Know exactly how that feels. How old is this hardware? You mention that it matters in Windows which IRQ is set so which version of Windows was that and was it running on this same hardware? You may have hardware and BIOS that require setting IRQs but that, in general, is going to be more than 6-8 years old. Back in the day when ISA/EISA was transitioning to PCI, IRQ settings mattered because most add-in cards had hardware jumpers for IRQ. PCI allowed those hardware settings to be put into firmware on the cards and the system/BIOS and discovered by operating systems so physical intervention and its risk of static electricity death could be avoided, conflicts over sharing of limited IRQs could be resolved via software, less labor intensive, more automation via operating system, etc.

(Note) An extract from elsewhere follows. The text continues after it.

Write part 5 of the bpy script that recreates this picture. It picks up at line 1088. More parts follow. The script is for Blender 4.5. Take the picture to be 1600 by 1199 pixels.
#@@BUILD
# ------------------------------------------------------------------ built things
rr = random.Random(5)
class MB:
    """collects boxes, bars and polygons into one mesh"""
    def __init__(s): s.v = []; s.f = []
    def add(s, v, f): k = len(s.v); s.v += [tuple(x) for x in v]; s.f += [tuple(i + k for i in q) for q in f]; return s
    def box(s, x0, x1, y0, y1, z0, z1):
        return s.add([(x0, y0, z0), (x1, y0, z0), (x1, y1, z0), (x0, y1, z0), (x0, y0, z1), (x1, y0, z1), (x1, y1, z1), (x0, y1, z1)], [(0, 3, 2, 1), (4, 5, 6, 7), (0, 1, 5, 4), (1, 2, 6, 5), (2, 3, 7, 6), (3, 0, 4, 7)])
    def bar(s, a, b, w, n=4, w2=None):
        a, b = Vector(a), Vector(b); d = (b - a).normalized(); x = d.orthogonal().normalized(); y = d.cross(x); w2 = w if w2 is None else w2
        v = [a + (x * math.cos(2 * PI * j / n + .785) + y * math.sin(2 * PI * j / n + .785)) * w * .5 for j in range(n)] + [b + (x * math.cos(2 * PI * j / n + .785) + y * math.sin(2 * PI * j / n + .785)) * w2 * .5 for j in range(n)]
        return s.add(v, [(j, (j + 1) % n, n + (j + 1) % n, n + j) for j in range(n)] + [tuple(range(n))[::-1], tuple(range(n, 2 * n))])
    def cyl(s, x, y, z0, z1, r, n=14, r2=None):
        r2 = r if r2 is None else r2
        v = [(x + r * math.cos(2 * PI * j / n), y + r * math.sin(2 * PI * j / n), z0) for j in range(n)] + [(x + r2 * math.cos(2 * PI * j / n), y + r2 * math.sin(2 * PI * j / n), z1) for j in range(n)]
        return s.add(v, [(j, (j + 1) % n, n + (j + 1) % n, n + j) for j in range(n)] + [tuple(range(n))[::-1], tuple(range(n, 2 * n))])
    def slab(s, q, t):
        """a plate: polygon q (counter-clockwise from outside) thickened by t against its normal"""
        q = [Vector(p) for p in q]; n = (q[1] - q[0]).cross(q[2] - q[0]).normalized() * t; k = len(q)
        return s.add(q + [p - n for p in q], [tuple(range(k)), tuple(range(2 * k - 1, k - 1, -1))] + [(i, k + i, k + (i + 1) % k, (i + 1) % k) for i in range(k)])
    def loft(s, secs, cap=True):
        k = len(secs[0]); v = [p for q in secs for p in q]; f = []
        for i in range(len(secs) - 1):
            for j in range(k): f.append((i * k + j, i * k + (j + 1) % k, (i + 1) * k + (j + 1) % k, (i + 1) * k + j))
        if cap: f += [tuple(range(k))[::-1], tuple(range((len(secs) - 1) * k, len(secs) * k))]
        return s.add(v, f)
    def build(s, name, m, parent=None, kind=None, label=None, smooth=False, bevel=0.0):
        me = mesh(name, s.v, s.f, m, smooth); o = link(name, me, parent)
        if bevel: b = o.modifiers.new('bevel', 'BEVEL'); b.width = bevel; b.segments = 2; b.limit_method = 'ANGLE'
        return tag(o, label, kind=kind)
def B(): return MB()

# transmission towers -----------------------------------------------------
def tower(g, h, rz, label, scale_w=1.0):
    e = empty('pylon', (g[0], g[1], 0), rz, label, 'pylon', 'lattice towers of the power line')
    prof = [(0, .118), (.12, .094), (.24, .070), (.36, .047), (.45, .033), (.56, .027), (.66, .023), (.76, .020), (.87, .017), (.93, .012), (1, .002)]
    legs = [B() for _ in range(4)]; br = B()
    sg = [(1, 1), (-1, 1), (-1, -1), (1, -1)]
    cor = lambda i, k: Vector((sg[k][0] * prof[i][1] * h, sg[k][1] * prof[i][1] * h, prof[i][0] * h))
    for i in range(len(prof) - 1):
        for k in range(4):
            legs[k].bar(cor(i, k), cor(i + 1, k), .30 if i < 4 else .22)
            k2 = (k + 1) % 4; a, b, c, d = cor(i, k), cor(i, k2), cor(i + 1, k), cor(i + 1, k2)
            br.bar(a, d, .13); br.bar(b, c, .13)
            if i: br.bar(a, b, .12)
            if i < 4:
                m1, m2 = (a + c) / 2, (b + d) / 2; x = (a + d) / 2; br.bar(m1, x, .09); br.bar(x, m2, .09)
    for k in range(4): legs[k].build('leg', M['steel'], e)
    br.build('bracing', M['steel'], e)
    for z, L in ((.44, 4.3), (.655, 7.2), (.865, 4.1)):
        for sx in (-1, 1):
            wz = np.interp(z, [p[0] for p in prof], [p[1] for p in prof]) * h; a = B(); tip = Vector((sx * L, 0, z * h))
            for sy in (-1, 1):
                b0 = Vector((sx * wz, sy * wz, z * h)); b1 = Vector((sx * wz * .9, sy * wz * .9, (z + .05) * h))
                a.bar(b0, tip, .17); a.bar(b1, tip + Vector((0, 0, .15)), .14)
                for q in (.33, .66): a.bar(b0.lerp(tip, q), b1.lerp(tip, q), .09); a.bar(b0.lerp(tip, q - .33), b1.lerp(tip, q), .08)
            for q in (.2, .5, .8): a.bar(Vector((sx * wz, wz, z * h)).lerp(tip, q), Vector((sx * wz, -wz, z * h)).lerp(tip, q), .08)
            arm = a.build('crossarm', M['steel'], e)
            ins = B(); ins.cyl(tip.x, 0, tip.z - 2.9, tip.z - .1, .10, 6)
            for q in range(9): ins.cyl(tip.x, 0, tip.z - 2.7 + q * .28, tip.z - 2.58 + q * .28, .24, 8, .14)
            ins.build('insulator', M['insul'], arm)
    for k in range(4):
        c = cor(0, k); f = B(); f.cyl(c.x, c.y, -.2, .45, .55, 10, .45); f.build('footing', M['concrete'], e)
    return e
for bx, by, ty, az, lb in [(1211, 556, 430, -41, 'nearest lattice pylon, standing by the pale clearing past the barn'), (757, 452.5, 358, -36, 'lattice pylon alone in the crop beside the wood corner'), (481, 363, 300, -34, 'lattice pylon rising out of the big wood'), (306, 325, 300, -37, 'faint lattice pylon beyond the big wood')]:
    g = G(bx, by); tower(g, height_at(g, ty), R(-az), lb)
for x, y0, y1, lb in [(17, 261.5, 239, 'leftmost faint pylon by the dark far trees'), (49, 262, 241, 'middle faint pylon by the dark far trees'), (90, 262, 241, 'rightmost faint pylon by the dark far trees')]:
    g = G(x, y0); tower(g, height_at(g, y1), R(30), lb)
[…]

Actually, the problem of IRQ conflict is a serious hardware design issue (he says, thinking fondly back to the days of undergrad electonics, when popping transistors could be heard throughout the undergrad lab), rather than a problem with the actual bus design. In the early days, and through most of the life of the ISA bus, peripheral cards used a reverse-biased TTL (transistor-to-transistor logic) to assert/deassert the IRQ line. To deassert an IRQ line, a card had to open the circuit (ie ground it). If another card on the same IRQ line then tried to assert the line (ie close the circuit), the first one would find its transistors overloaded, and they could burn out. The cheap ones (like the ones they gave us to playwith in undergrad physics labs) invariably did. With open-collector logic, which is mostly used now, these considerations do not arise. The open (grounded) collector on the transistor is a natural IRQ deassert, and the current levels involved when some other card tries to assert the line are not sufficient to cause an overload, because the transistor never has to be reverse-biased to perform its tasks. For non-engineers, think of reverse-biasing as sort of like trying to push on a door that says "Pull" -- you probably aren't going anywhere, but if you do, the door's going to break first.